→ Exercise brief:
Write out each line beneath this one exactly as it reads.

───── Data block ─────

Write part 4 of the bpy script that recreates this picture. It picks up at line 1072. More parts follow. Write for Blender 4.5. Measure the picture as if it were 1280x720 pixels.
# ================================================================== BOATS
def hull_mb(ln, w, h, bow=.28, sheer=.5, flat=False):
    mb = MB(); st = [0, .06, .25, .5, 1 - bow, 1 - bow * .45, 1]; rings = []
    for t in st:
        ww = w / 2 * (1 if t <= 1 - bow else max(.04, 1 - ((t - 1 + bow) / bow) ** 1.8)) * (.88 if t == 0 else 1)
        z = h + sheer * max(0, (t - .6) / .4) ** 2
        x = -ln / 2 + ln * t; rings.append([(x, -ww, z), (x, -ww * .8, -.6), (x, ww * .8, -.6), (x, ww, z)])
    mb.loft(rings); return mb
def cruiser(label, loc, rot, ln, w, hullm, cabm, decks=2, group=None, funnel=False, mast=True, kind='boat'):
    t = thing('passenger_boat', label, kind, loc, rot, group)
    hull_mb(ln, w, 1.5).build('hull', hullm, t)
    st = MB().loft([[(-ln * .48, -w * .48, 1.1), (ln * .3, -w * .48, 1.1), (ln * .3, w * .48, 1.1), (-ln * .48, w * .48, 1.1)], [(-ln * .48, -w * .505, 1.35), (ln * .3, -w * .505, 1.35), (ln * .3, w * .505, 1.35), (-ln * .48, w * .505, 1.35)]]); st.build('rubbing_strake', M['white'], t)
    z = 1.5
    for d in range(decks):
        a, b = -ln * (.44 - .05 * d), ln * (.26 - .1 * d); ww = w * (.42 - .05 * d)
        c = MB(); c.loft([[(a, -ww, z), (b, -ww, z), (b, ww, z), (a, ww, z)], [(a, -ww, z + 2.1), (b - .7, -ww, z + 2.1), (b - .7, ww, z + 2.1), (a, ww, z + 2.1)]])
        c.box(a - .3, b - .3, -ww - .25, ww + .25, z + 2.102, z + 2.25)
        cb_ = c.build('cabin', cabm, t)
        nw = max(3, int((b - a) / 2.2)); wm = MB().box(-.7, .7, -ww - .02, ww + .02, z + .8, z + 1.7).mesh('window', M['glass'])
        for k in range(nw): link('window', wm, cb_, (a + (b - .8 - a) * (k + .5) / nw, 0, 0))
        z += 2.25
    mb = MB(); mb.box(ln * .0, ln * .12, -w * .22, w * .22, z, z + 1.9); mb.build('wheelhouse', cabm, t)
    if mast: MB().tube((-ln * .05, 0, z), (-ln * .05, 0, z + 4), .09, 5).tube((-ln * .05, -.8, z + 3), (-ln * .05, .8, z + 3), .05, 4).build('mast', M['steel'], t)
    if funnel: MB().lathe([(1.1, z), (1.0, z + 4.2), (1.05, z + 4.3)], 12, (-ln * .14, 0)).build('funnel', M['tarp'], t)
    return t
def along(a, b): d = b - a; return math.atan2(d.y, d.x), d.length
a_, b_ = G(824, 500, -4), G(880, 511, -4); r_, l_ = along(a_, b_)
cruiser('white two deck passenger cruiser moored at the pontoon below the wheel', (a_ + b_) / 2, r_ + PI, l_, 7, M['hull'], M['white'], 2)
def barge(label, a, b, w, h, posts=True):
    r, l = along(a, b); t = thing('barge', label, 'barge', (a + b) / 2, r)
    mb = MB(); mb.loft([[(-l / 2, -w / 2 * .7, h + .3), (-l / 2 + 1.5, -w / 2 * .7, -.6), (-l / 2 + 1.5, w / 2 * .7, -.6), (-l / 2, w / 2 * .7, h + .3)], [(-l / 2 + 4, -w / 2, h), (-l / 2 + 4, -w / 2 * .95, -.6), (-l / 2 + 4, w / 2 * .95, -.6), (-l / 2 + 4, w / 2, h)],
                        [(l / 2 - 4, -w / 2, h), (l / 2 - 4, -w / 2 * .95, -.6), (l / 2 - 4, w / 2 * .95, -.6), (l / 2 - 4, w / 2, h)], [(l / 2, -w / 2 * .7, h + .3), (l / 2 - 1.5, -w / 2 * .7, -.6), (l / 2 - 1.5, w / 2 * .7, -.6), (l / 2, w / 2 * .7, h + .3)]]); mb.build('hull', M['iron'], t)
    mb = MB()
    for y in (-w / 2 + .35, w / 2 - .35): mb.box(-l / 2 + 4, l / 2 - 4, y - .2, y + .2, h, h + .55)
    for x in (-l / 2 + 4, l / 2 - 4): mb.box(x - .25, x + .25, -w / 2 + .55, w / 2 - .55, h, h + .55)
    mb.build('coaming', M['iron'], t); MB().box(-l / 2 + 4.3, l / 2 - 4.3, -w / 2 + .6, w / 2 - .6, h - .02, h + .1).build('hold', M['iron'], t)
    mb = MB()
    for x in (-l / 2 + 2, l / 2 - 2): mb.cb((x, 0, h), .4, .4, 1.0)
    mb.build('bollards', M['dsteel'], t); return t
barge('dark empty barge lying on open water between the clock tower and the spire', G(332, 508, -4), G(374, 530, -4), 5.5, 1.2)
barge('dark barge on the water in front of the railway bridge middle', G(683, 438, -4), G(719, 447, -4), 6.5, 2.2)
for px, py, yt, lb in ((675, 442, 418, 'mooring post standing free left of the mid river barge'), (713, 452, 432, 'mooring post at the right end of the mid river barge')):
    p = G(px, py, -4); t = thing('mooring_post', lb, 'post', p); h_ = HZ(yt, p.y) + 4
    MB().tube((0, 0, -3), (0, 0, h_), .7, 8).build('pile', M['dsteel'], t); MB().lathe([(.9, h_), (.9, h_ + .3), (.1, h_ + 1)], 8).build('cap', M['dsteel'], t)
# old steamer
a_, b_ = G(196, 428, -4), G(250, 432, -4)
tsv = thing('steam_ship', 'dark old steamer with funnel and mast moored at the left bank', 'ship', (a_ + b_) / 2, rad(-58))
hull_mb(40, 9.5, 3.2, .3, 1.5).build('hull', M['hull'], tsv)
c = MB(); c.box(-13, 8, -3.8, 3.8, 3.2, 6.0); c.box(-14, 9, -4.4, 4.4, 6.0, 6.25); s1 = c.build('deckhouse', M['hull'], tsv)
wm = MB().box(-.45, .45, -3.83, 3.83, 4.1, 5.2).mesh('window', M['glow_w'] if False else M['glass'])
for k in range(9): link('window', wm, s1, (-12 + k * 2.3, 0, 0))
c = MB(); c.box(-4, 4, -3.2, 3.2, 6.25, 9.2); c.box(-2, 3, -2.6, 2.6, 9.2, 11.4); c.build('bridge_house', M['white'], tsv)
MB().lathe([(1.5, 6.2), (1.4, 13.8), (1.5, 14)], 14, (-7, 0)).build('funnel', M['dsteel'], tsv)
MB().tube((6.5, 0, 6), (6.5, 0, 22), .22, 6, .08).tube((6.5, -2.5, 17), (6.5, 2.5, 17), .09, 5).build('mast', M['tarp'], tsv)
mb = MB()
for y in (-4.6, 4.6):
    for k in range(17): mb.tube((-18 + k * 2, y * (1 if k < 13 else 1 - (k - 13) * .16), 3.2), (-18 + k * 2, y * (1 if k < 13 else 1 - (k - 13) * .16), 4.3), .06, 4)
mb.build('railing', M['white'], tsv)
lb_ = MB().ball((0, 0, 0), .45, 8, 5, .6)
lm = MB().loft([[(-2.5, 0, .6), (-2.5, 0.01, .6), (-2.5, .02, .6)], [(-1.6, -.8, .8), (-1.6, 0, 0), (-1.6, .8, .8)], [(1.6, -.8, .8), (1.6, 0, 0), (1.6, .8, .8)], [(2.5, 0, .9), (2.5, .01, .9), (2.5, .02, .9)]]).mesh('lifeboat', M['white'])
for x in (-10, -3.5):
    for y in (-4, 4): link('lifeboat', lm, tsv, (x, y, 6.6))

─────

→ Task response:
Write part 4 of the bpy script that recreates this picture. It picks up at line 1072. More parts follow. Write for Blender 4.5. Measure the picture as if it were 1280x720 pixels.
# ================================================================== BOATS
def hull_mb(ln, w, h, bow=.28, sheer=.5, flat=False):
    mb = MB(); st = [0, .06, .25, .5, 1 - bow, 1 - bow * .45, 1]; rings = []
    for t in st:
        ww = w / 2 * (1 if t <= 1 - bow else max(.04, 1 - ((t - 1 + bow) / bow) ** 1.8)) * (.88 if t == 0 else 1)
        z = h + sheer * max(0, (t - .6) / .4) ** 2
        x = -ln / 2 + ln * t; rings.append([(x, -ww, z), (x, -ww * .8, -.6), (x, ww * .8, -.6), (x, ww, z)])
    mb.loft(rings); return mb
def cruiser(label, loc, rot, ln, w, hullm, cabm, decks=2, group=None, funnel=False, mast=True, kind='boat'):
    t = thing('passenger_boat', label, kind, loc, rot, group)
    hull_mb(ln, w, 1.5).build('hull', hullm, t)
    st = MB().loft([[(-ln * .48, -w * .48, 1.1), (ln * .3, -w * .48, 1.1), (ln * .3, w * .48, 1.1), (-ln * .48, w * .48, 1.1)], [(-ln * .48, -w * .505, 1.35), (ln * .3, -w * .505, 1.35), (ln * .3, w * .505, 1.35), (-ln * .48, w * .505, 1.35)]]); st.build('rubbing_strake', M['white'], t)
    z = 1.5
    for d in range(decks):
        a, b = -ln * (.44 - .05 * d), ln * (.26 - .1 * d); ww = w * (.42 - .05 * d)
        c = MB(); c.loft([[(a, -ww, z), (b, -ww, z), (b, ww, z), (a, ww, z)], [(a, -ww, z + 2.1), (b - .7, -ww, z + 2.1), (b - .7, ww, z + 2.1), (a, ww, z + 2.1)]])
        c.box(a - .3, b - .3, -ww - .25, ww + .25, z + 2.102, z + 2.25)
        cb_ = c.build('cabin', cabm, t)
        nw = max(3, int((b - a) / 2.2)); wm = MB().box(-.7, .7, -ww - .02, ww + .02, z + .8, z + 1.7).mesh('window', M['glass'])
        for k in range(nw): link('window', wm, cb_, (a + (b - .8 - a) * (k + .5) / nw, 0, 0))
        z += 2.25
    mb = MB(); mb.box(ln * .0, ln * .12, -w * .22, w * .22, z, z + 1.9); mb.build('wheelhouse', cabm, t)
    if mast: MB().tube((-ln * .05, 0, z), (-ln * .05, 0, z + 4), .09, 5).tube((-ln * .05, -.8, z + 3), (-ln * .05, .8, z + 3), .05, 4).build('mast', M['steel'], t)
    if funnel: MB().lathe([(1.1, z), (1.0, z + 4.2), (1.05, z + 4.3)], 12, (-ln * .14, 0)).build('funnel', M['tarp'], t)
    return t
def along(a, b): d = b - a; return math.atan2(d.y, d.x), d.length
a_, b_ = G(824, 500, -4), G(880, 511, -4); r_, l_ = along(a_, b_)
cruiser('white two deck passenger cruiser moored at the pontoon below the wheel', (a_ + b_) / 2, r_ + PI, l_, 7, M['hull'], M['white'], 2)
def barge(label, a, b, w, h, posts=True):
    r, l = along(a, b); t = thing('barge', label, 'barge', (a + b) / 2, r)
    mb = MB(); mb.loft([[(-l / 2, -w / 2 * .7, h + .3), (-l / 2 + 1.5, -w / 2 * .7, -.6), (-l / 2 + 1.5, w / 2 * .7, -.6), (-l / 2, w / 2 * .7, h + .3)], [(-l / 2 + 4, -w / 2, h), (-l / 2 + 4, -w / 2 * .95, -.6), (-l / 2 + 4, w / 2 * .95, -.6), (-l / 2 + 4, w / 2, h)],
                        [(l / 2 - 4, -w / 2, h), (l / 2 - 4, -w / 2 * .95, -.6), (l / 2 - 4, w / 2 * .95, -.6), (l / 2 - 4, w / 2, h)], [(l / 2, -w / 2 * .7, h + .3), (l / 2 - 1.5, -w / 2 * .7, -.6), (l / 2 - 1.5, w / 2 * .7, -.6), (l / 2, w / 2 * .7, h + .3)]]); mb.build('hull', M['iron'], t)
    mb = MB()
    for y in (-w / 2 + .35, w / 2 - .35): mb.box(-l / 2 + 4, l / 2 - 4, y - .2, y + .2, h, h + .55)
    for x in (-l / 2 + 4, l / 2 - 4): mb.box(x - .25, x + .25, -w / 2 + .55, w / 2 - .55, h, h + .55)
    mb.build('coaming', M['iron'], t); MB().box(-l / 2 + 4.3, l / 2 - 4.3, -w / 2 + .6, w / 2 - .6, h - .02, h + .1).build('hold', M['iron'], t)
    mb = MB()
    for x in (-l / 2 + 2, l / 2 - 2): mb.cb((x, 0, h), .4, .4, 1.0)
    mb.build('bollards', M['dsteel'], t); return t
barge('dark empty barge lying on open water between the clock tower and the spire', G(332, 508, -4), G(374, 530, -4), 5.5, 1.2)
barge('dark barge on the water in front of the railway bridge middle', G(683, 438, -4), G(719, 447, -4), 6.5, 2.2)
for px, py, yt, lb in ((675, 442, 418, 'mooring post standing free left of the mid river barge'), (713, 452, 432, 'mooring post at the right end of the mid river barge')):
    p = G(px, py, -4); t = thing('mooring_post', lb, 'post', p); h_ = HZ(yt, p.y) + 4
    MB().tube((0, 0, -3), (0, 0, h_), .7, 8).build('pile', M['dsteel'], t); MB().lathe([(.9, h_), (.9, h_ + .3), (.1, h_ + 1)], 8).build('cap', M['dsteel'], t)
# old steamer
a_, b_ = G(196, 428, -4), G(250, 432, -4)
tsv = thing('steam_ship', 'dark old steamer with funnel and mast moored at the left bank', 'ship', (a_ + b_) / 2, rad(-58))
hull_mb(40, 9.5, 3.2, .3, 1.5).build('hull', M['hull'], tsv)
c = MB(); c.box(-13, 8, -3.8, 3.8, 3.2, 6.0); c.box(-14, 9, -4.4, 4.4, 6.0, 6.25); s1 = c.build('deckhouse', M['hull'], tsv)
wm = MB().box(-.45, .45, -3.83, 3.83, 4.1, 5.2).mesh('window', M['glow_w'] if False else M['glass'])
for k in range(9): link('window', wm, s1, (-12 + k * 2.3, 0, 0))
c = MB(); c.box(-4, 4, -3.2, 3.2, 6.25, 9.2); c.box(-2, 3, -2.6, 2.6, 9.2, 11.4); c.build('bridge_house', M['white'], tsv)
MB().lathe([(1.5, 6.2), (1.4, 13.8), (1.5, 14)], 14, (-7, 0)).build('funnel', M['dsteel'], tsv)
MB().tube((6.5, 0, 6), (6.5, 0, 22), .22, 6, .08).tube((6.5, -2.5, 17), (6.5, 2.5, 17), .09, 5).build('mast', M['tarp'], tsv)
mb = MB()
for y in (-4.6, 4.6):
    for k in range(17): mb.tube((-18 + k * 2, y * (1 if k < 13 else 1 - (k - 13) * .16), 3.2), (-18 + k * 2, y * (1 if k < 13 else 1 - (k - 13) * .16), 4.3), .06, 4)
mb.build('railing', M['white'], tsv)
lb_ = MB().ball((0, 0, 0), .45, 8, 5, .6)
lm = MB().loft([[(-2.5, 0, .6), (-2.5, 0.01, .6), (-2.5, .02, .6)], [(-1.6, -.8, .8), (-1.6, 0, 0), (-1.6, .8, .8)], [(1.6, -.8, .8), (1.6, 0, 0), (1.6, .8, .8)], [(2.5, 0, .9), (2.5, .01, .9), (2.5, .02, .9)]]).mesh('lifeboat', M['white'])
for x in (-10, -3.5):
    for y in (-4, 4): link('lifeboat', lm, tsv, (x, y, 6.6))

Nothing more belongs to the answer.